If you can import a notion from Long Sun/Short Sun, Sev's strivings lead
only back to himself, not outside, to the "Outsider".

And contrast Silk and SilkHorn's enlightenment and experience of the
presence of God, with the thoughtless, formless, fundamentally
non-intellectual nature of Sev's experience in this quote. Personally, I
don't think Wolfe has any time for this kind of mystical experience,
separated from the intellect. I read Pirate Freedom as a critique of it -
the worthlessness of feeling all holy when it's separated from the conscious
will to actually do good stuff.

Sev, the avatar of *his* religion, of course ends up responsible for
the death of most of the people of Urth, without really thinking about what
he's actually doing or having clear sense of why.

When you first read New Sun, and see the strange parallels between the life
of Christ and Sev's life, it's natural to wonder if it isn't all a little
blasphemous, coming from a Christian writer.

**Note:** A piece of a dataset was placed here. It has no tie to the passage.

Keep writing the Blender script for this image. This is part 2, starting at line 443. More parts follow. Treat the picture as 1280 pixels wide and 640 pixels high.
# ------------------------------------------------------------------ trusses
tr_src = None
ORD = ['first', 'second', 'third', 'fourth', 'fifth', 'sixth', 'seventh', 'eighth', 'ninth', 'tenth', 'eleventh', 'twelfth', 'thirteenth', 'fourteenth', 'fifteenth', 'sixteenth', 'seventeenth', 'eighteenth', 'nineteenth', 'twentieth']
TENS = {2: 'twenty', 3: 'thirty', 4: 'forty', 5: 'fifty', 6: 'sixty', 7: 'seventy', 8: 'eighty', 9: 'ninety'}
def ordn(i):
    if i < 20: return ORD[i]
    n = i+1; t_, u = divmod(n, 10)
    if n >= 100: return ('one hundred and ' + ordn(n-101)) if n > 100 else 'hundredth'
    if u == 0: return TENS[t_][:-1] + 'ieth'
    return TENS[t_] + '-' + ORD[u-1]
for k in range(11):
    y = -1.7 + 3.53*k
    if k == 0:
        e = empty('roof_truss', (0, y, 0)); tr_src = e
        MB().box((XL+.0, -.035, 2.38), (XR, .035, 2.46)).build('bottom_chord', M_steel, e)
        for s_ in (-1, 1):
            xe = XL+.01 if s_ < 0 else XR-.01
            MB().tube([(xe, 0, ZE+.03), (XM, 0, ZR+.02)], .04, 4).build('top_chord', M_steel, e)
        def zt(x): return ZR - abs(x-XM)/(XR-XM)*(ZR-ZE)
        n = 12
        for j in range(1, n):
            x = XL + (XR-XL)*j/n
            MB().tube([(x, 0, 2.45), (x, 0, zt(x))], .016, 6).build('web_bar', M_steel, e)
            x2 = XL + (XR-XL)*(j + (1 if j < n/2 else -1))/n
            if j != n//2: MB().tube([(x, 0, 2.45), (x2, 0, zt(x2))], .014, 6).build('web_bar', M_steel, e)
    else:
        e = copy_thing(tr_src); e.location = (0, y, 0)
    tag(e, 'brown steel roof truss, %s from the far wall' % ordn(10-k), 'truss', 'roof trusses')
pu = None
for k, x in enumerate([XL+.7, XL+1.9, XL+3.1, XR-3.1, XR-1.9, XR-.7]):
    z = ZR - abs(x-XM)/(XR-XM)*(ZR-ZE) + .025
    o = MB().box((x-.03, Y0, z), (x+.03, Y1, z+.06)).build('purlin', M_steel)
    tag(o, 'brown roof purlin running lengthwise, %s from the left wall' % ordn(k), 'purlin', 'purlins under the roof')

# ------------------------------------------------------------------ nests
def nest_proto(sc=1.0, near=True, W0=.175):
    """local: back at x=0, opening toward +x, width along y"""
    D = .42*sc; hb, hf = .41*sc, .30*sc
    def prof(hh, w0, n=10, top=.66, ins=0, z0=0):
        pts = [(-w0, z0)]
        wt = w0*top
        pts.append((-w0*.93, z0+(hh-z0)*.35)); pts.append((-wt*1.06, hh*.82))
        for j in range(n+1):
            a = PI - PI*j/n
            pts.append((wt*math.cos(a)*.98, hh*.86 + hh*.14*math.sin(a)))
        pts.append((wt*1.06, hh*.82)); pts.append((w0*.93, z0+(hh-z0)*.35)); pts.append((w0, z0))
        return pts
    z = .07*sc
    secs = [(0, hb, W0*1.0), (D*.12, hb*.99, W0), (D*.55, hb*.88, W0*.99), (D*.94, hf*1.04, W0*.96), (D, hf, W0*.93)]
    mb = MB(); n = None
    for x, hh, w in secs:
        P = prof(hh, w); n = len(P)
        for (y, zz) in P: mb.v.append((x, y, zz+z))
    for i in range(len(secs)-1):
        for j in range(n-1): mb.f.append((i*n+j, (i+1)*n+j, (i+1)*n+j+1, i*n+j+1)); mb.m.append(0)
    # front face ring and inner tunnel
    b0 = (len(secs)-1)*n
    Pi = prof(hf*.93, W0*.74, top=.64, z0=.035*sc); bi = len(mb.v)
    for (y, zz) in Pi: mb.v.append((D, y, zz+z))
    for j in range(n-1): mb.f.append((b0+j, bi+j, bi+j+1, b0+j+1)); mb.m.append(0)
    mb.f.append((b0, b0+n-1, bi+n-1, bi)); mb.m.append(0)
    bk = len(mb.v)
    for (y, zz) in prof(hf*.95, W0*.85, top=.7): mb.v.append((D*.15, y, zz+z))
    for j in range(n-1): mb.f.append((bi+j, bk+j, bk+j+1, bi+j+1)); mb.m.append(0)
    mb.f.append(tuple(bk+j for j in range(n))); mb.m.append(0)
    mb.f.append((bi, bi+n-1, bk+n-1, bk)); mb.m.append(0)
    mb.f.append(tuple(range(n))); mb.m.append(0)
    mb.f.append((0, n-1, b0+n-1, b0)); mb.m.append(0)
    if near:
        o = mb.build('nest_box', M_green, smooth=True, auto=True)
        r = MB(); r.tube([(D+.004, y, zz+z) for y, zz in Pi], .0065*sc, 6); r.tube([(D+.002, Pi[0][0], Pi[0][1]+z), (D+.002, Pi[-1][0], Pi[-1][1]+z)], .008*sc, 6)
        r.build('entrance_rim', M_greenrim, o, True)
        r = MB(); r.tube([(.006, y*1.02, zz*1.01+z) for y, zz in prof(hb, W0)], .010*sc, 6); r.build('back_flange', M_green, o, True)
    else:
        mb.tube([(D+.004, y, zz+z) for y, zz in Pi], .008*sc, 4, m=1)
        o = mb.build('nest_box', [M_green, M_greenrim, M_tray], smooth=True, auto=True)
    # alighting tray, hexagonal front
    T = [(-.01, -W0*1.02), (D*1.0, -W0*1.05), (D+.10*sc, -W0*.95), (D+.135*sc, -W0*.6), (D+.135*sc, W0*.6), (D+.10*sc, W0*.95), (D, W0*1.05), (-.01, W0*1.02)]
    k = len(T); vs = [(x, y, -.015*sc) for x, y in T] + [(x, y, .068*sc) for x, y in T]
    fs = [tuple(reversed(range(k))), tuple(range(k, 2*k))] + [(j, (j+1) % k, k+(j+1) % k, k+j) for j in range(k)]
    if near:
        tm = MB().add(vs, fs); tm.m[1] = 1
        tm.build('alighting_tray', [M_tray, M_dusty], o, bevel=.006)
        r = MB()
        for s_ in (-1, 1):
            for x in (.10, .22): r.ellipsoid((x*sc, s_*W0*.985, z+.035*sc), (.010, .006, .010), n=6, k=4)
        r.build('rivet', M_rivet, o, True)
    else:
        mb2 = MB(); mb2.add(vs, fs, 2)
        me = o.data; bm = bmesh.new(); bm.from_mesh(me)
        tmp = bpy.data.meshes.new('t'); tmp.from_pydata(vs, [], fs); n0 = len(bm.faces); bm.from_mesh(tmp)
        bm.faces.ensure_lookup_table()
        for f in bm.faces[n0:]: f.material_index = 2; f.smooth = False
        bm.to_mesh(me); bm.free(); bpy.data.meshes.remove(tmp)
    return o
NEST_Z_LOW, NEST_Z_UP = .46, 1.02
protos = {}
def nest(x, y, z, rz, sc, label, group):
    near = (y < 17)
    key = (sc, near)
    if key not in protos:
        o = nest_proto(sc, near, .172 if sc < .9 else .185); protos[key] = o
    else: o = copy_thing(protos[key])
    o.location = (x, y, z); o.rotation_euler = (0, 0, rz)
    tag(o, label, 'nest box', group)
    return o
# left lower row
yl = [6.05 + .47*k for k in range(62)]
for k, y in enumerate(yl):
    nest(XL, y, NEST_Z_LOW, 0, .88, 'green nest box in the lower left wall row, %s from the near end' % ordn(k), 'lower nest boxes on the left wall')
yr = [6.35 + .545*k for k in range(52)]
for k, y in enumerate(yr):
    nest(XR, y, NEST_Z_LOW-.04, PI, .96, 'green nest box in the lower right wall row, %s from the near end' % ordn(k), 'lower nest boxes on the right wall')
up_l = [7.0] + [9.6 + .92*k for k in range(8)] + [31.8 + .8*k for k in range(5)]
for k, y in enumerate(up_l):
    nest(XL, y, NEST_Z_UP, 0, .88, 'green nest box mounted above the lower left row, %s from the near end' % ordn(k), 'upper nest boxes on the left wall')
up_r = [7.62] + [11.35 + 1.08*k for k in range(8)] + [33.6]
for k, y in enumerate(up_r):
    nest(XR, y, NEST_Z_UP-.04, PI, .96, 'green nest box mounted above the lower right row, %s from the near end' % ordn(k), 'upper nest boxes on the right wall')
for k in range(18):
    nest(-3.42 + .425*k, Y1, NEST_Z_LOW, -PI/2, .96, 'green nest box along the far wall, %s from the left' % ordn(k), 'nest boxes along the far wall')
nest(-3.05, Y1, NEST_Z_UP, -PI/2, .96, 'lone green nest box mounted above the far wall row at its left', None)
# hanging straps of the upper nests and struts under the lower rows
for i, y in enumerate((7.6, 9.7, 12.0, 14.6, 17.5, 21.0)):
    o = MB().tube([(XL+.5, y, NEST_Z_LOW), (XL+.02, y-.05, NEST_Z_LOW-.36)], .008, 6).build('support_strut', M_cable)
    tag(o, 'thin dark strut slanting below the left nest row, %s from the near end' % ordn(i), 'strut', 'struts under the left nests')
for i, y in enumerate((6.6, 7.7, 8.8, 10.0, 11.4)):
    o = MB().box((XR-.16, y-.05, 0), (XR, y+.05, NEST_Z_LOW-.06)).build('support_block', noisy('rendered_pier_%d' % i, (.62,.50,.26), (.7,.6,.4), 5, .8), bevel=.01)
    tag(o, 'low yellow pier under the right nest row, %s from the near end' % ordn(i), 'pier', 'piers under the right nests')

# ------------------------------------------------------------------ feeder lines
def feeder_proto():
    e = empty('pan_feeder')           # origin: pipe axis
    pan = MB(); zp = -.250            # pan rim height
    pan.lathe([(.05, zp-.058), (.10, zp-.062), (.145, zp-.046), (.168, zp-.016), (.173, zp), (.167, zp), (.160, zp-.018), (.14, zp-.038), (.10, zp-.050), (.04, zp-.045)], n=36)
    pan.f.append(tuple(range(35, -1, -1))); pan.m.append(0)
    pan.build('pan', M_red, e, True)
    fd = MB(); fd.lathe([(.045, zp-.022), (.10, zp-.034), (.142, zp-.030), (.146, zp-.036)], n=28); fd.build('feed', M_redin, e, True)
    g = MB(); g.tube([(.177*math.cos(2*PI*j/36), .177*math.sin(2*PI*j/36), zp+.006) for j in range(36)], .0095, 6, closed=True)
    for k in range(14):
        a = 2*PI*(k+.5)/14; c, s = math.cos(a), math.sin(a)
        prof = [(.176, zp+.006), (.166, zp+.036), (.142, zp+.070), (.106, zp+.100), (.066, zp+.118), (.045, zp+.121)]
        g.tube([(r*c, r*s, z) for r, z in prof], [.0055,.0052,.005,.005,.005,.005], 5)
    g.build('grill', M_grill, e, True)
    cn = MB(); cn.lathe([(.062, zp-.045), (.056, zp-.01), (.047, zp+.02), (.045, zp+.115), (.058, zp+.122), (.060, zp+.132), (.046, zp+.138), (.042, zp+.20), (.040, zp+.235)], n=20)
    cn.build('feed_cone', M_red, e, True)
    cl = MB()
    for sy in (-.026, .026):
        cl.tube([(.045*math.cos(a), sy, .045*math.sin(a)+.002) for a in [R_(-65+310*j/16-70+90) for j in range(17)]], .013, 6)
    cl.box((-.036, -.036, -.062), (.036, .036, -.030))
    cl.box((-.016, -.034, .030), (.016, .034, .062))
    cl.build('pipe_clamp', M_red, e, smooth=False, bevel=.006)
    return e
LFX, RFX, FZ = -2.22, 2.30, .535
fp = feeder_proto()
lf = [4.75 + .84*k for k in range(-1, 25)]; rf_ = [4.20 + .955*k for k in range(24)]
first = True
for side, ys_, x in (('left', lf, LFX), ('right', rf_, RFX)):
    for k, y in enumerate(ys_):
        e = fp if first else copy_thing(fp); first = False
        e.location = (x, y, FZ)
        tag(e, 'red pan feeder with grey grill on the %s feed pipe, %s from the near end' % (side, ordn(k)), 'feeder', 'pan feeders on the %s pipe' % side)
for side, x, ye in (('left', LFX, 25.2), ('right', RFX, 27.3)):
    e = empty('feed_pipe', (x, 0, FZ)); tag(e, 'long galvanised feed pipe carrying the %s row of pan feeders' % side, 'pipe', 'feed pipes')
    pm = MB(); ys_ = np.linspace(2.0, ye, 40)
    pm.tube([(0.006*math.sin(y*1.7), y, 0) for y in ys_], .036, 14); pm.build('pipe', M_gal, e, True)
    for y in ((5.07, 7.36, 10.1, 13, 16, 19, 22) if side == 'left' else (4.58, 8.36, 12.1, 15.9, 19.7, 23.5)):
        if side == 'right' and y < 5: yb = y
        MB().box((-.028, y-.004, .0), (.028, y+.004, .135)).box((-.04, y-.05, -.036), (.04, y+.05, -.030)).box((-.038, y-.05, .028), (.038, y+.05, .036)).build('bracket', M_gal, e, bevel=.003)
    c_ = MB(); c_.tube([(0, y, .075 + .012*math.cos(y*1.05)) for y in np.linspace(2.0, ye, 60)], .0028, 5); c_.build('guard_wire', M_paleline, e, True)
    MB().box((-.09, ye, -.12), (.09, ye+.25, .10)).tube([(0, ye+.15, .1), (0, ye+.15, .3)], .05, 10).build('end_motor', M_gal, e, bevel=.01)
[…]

I think the answer is that Sev's career is indeed a kind of blasphemy. He
says to Aphata that he is worried that the Hieros are like the magicians,
promising wonders & delivering evil.

I think Sev for them serves much the same purpose as the mutilated cock he &
little Sev find, before they encounter the magicians. The cock is a piece of
apotropaic magic to ward off the coming of the New Sun. I think the Hieros
have moulded Sev as a tool to ward off the coming of Christ, in some sense.